After a careful review of all the evidence, we are not prepared to say that our brother erred, and we shall not disturb his conclusion on this point.

On the question of plaintiff’s liability for rent, however, we do not share the' views of the District Judge, except so far as he allowed the $24 admitted to be due for rent for October and *71November, 1905. As already stated, after the appraisers had failed to agree, Crispino wrote to -Bares that, on November 30th, he would vacate the land, but would occupy the building until the termination of the suit.

We fail to find the slightest proof that, after that time, Crispino used the land for truck farming or for any other purpose whatsoever and the only possession he retained was of the house, through the fact of causing an employe to sleep on the premises for purposes of protection.

The anomalous position in which these litigants find themselves is attributable to the peculiar nature of the instrument by which they bound themselves which, in case of disagreement on the part of the appraisers, offered no means of solution except a resort to the Courts for a settlement of their differences. Either the plaintiff must sue to recover the value of his improvements or the defendant must sue to oust him upon offering to purchase the property for such price as he deemed adequate or as might finally be decreed judicially.

It was the privilege -of either to take initiative, but it was not the duty of the one more than the other to do so; they stood upon the same footing.

Under the agreement, the house belonged to plaintiff until the defendant purchased it and he could not remove it; he, therefore, had the right to occupy it as owner in order to secure its safety.

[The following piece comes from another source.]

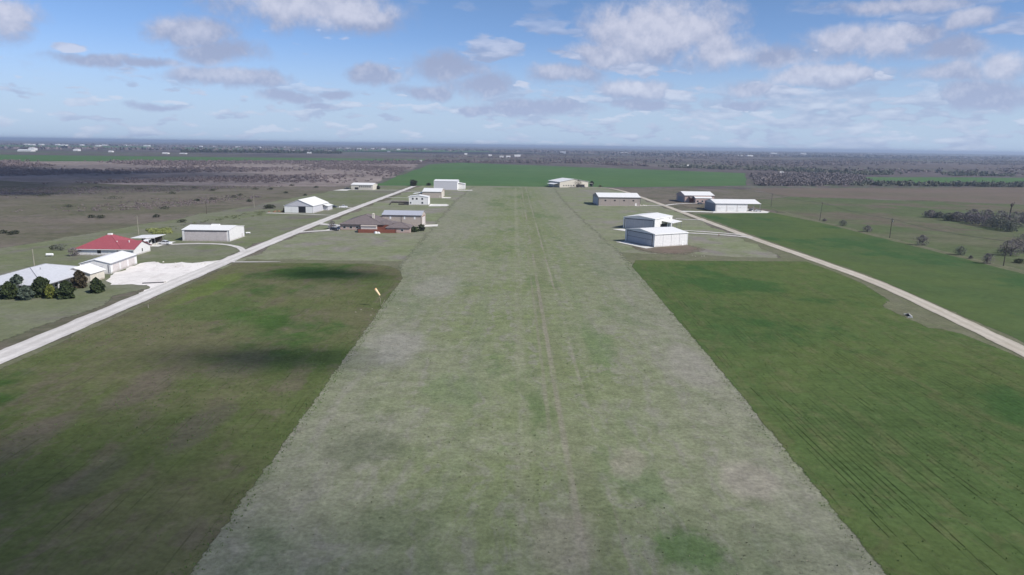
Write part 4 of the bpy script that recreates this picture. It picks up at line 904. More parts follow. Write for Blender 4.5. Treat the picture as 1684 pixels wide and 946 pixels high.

The fact that the house stood on defendant’s land is immaterial, it was placed there with defendant’s consent to remain the property of plaintiff until purchased from him.

In no sense can this house owned by one person and built -on the land of another, be deemed inseparable from the land, from the standpoint of either fact or law.

Neither law nor equity can sanction the view that, under the circumstances, the plaintiff’s possession of the house must make him liable for the rent of a whole tract of land which, he notified the defendant he would not and the evidence shows he did not use.

The plaintiff was not dilatory in the assertion of his rights and cannot be made the victim of a long-drawn out litigation.

The demand for rent accruing after November 30th, 1905 must be rejected. In the matter of costs we shall be governed *72by the decree in 113 La. 870. The judgment is amended so as to read as follows:

Feb. 10, 1908. Rehearing refused, Feb. 24, 1908. Writ denied by Supreme Court, March 30, 1908.

It is ordered, adjudged and decreed that the value of the house and appurtenances erected by plaintiff on defendant’s land and herein in controversy be and is hereby fixed at the sum of Two Hundred and Sixty-Four Dollars ($264), for which amount plaintiff is awarded judgment against defendant, payable and exigible upon plaintiff’s surrendering possession of said house and appurtenances to the defendant.

It is further ordered, adjudged and decreed that defendant, Francois Bares have judgment in reconvention against Salvador Di Crispino, plaintiff, for Twenty-Four Dollars ($24), with legal interest thereon from judicial demand until paid, and that in all other respects said reconventional demand 'be rejected.

It is further ordered, adjudged and decreed that the defendant pay the costs of'the District Court on the main demand and costs of appeal, and the plaintiff pay costs of reconventioned demand in the District Court.